The army conducted an earlier exercise with Xtend’s products in May 2023, again on Salisbury Plain. One of those to witness a demonstration of the company’s drones was then defence secretary Ben Wallace, among other senior military figures. 

Wallace did not appear to publicise the event. But “Xtend was honoured and thankful to have taken part in the invite-only British army exercise”, wrote the company’s chief business officer, Ido Bar-On. 

During the manoeuvres, Xtend’s drones “were operated by British soldiers testing Xtend’s unique operating system and multi-mission capabilities for urban warfare”, he added. 

The company described itself as “working closely with the UK MoD” and is clearly seeking to expand in the UK military market.

Declassified has not been able to establish the full extent of Xtend’s relations with the British MoD. In both September 2023 and 2022 the company was invited to the annual London arms fair, one of the biggest in the world. 

Xtend, which was founded in 2018, is also advised by General Sir Paul Newton, a former assistant chief of defence staff in the UK who is now a military consultant. 

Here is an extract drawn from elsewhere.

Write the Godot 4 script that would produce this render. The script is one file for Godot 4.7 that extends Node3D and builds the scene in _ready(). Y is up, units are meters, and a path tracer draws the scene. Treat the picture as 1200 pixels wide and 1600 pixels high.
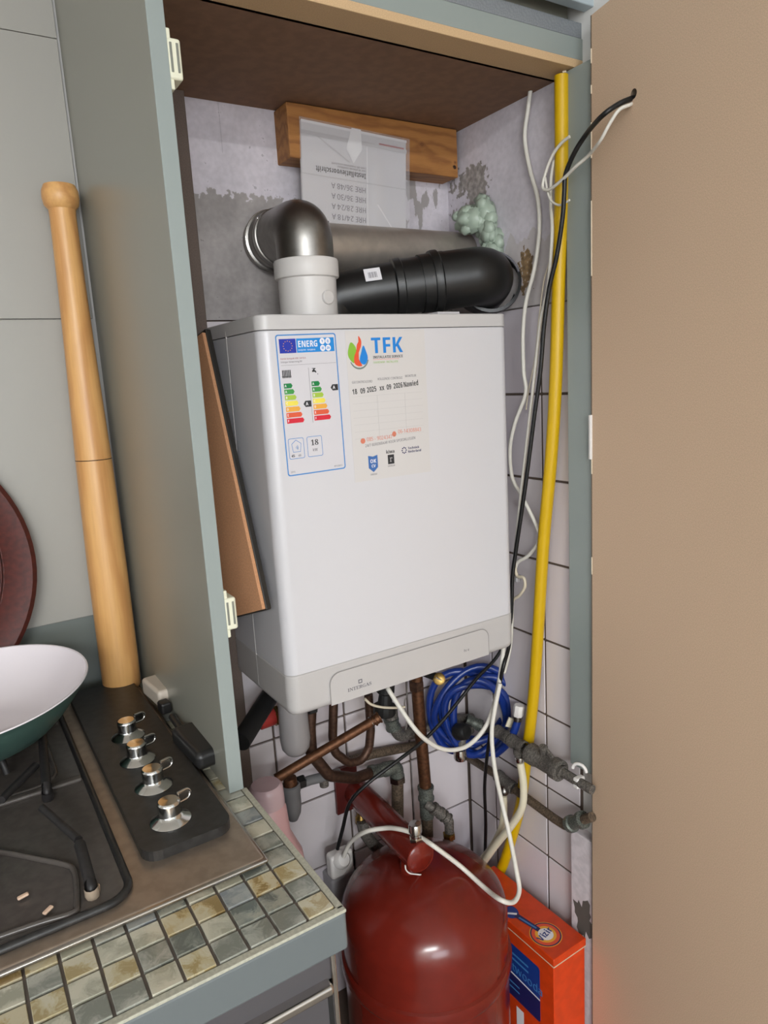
extends Node3D
# A wall-hung boiler in a tall kitchen cupboard, seen past the hob. Metres; the floor is y = 0 and the camera stands over x = z = 0.

var used := {}
var M := {}
var noises := {}


class MB:
	# Gathers triangles; every triangle is turned so that its front looks along its vertex normals.
	var v := PackedVector3Array()
	var n := PackedVector3Array()
	var u := PackedVector2Array()
	var i := PackedInt32Array()

	func vert(p: Vector3, nn: Vector3, uv := Vector2.ZERO) -> int:
		v.append(p); n.append(nn); u.append(uv)
		return v.size() - 1

	func tri(a: int, b: int, c: int) -> void:
		var g := (v[b] - v[a]).cross(v[c] - v[a])
		if g.length_squared() < 1e-18: return
		if g.dot(n[a] + n[b] + n[c]) > 0.0:
			i.append(a); i.append(c); i.append(b)
		else:
			i.append(a); i.append(b); i.append(c)

	func quad(a: int, b: int, c: int, d: int) -> void:
		tri(a, b, c); tri(a, c, d)

	func mesh() -> ArrayMesh:
		var a := []
		a.resize(Mesh.ARRAY_MAX)
		a[Mesh.ARRAY_VERTEX] = v; a[Mesh.ARRAY_NORMAL] = n; a[Mesh.ARRAY_TEX_UV] = u; a[Mesh.ARRAY_INDEX] = i
		var m := ArrayMesh.new()
		m.add_surface_from_arrays(Mesh.PRIMITIVE_TRIANGLES, a)
		return m

	func box(c: Vector3, s: Vector3, r := 0.0, seg := 2) -> void:
		var h := s * 0.5
		r = minf(r, minf(h.x, minf(h.y, h.z)) * 0.999)
		for axis in 3:
			var b := (axis + 1) % 3
			var d := (axis + 2) % 3
			var tb := steps(h[b], r, seg)
			var td := steps(h[d], r, seg)
			for side in [-1.0, 1.0]:
				var ids := []
				for x in tb:
					for y in td:
						var p := Vector3.ZERO
						p[axis] = h[axis] * side; p[b] = x; p[d] = y
						var q := Vector3(clampf(p.x, -h.x + r, h.x - r), clampf(p.y, -h.y + r, h.y - r), clampf(p.z, -h.z + r, h.z - r))
						var nn := p - q
						if r <= 0.0:
							nn = Vector3.ZERO; nn[axis] = side
						nn = nn.normalized()
						var w := q + nn * r if r > 0.0 else p
						var uv := Vector2(w.x / s.x, -w.y / s.y) if axis == 2 else (Vector2(w.x / s.x, w.z / s.z) if axis == 1 else Vector2(w.z / s.z, -w.y / s.y))
						ids.append(vert(c + w, nn, uv + Vector2(0.5, 0.5)))
				var k := td.size()
				for x in tb.size() - 1:
					for y in k - 1:
						quad(ids[x * k + y], ids[x * k + y + 1], ids[(x + 1) * k + y + 1], ids[(x + 1) * k + y])

	func steps(h: float, r: float, seg: int) -> Array:
		if r <= 0.0: return [-h, h]
		var o := []
		for k in seg + 1: o.append(-h + r - r * tan(PI / 4 * (1.0 - float(k) / seg)))
		for k in seg + 1: o.append(h - r + r * tan(PI / 4 * float(k) / seg))
		return o

	func lathe(prof: Array, seg := 32, flat := false) -> void:
		var ln := 0.0
		for j in prof.size() - 1: ln += prof[j].distance_to(prof[j + 1])
		var s := 0.0
		for j in prof.size() - 1:
			var p: Vector2 = prof[j]
			var q: Vector2 = prof[j + 1]
			var d := (q - p).normalized()
			var n0 := Vector2(d.y, -d.x)
			var na := n0
			var nb := n0
			if j > 0:
				var e: Vector2 = (p - prof[j - 1]).normalized()
				if e.dot(d) > 0.75: na = (n0 + Vector2(e.y, -e.x)).normalized()
			if j < prof.size() - 2:
				var e2: Vector2 = (prof[j + 2] - q).normalized()
				if e2.dot(d) > 0.75: nb = (n0 + Vector2(e2.y, -e2.x)).normalized()
			var s2 := s + p.distance_to(q)
			for k in seg:
				var a0 := TAU * k / seg
				var a1 := TAU * (k + 1) / seg
				var c0 := Vector3(cos(a0), 0, sin(a0))
				var c1 := Vector3(cos(a1), 0, sin(a1))
				var m0 := c0
				var m1 := c1
				if flat:
					m0 = (c0 + c1).normalized(); m1 = m0
				var up := Vector3.UP
				quad(vert(c0 * p.x + up * p.y, m0 * na.x + up * na.y, Vector2(float(k) / seg, s / ln)), vert(c1 * p.x + up * p.y, m1 * na.x + up * na.y, Vector2(float(k + 1) / seg, s / ln)),
					vert(c1 * q.x + up * q.y, m1 * nb.x + up * nb.y, Vector2(float(k + 1) / seg, s2 / ln)), vert(c0 * q.x + up * q.y, m0 * nb.x + up * nb.y, Vector2(float(k) / seg, s2 / ln)))
			s = s2

	func sweep(pts: Array, r: float, seg := 10, closed := false) -> void:
		var t: Vector3 = (pts[1] - pts[0]).normalized()
		var a := t.cross(Vector3.UP if absf(t.y) < 0.9 else Vector3.RIGHT).normalized()
		var rings := []
		var run := 0.0
		for j in pts.size():
			var before: Vector3 = pts[j - 1] if j > 0 else (pts[pts.size() - 2] if closed else pts[j])
			var after: Vector3 = pts[j + 1] if j < pts.size() - 1 else (pts[1] if closed else pts[j])
			var t2 := (after - before).normalized()
			a = (a - t2 * a.dot(t2)).normalized()
			var b := t2.cross(a)
			if j > 0: run += pts[j].distance_to(pts[j - 1])
			var ring := []
			for k in seg + 1:
				var nn := a * cos(TAU * k / seg) + b * sin(TAU * k / seg)
				ring.append(vert(pts[j] + nn * r, nn, Vector2(float(k) / seg, run)))
			rings.append(ring)
		for j in rings.size() - 1:
			for k in seg: quad(rings[j][k], rings[j][k + 1], rings[j + 1][k + 1], rings[j + 1][k])
		if closed: return
		for e in [0, pts.size() - 1]:
			var nn2: Vector3 = (pts[0] - pts[1]).normalized() if e == 0 else (pts[e] - pts[e - 1]).normalized()
			var c := vert(pts[e], nn2)
			var ids := []
			for k in seg + 1: ids.append(vert(v[rings[e][k]], nn2))
			for k in seg: tri(c, ids[k], ids[k + 1])

	func prism(poly: PackedVector2Array, depth: float, z0 := 0.0) -> void:
		var t := Geometry2D.triangulate_polygon(poly)
		var lo := poly[0]
		var hi := poly[0]
		for p in poly:
			lo = lo.min(p); hi = hi.max(p)
		for side in [0.0, 1.0]:
			var ids := []
			for p in poly: ids.append(vert(Vector3(p.x, p.y, z0 + depth * side), Vector3(0, 0, side * 2 - 1), Vector2((p.x - lo.x) / (hi.x - lo.x), 1.0 - (p.y - lo.y) / (hi.y - lo.y))))
			for k in range(0, t.size(), 3): tri(ids[t[k]], ids[t[k + 1]], ids[t[k + 2]])
		var turn := 1.0 if Geometry2D.is_polygon_clockwise(poly) else -1.0
		for k in poly.size():
			var p := poly[k]
			var q := poly[(k + 1) % poly.size()]
			var d := (q - p).normalized()
			var nn := Vector3(-d.y, d.x, 0) * turn
			quad(vert(Vector3(p.x, p.y, z0), nn), vert(Vector3(q.x, q.y, z0), nn), vert(Vector3(q.x, q.y, z0 + depth), nn), vert(Vector3(p.x, p.y, z0 + depth), nn))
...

The Gaza war is profitable for Xtend which has just secured $40m in new funding from investors. 

Its CEO, Aviv Shapira, said: “Before the war it was difficult to raise money but suddenly everything has opened up. We decided to wait with the fund raising during the war, and the amount of our orders increased greatly”.

An MoD spokesperson told us: “We do not hold any procurement contracts with Xtend.”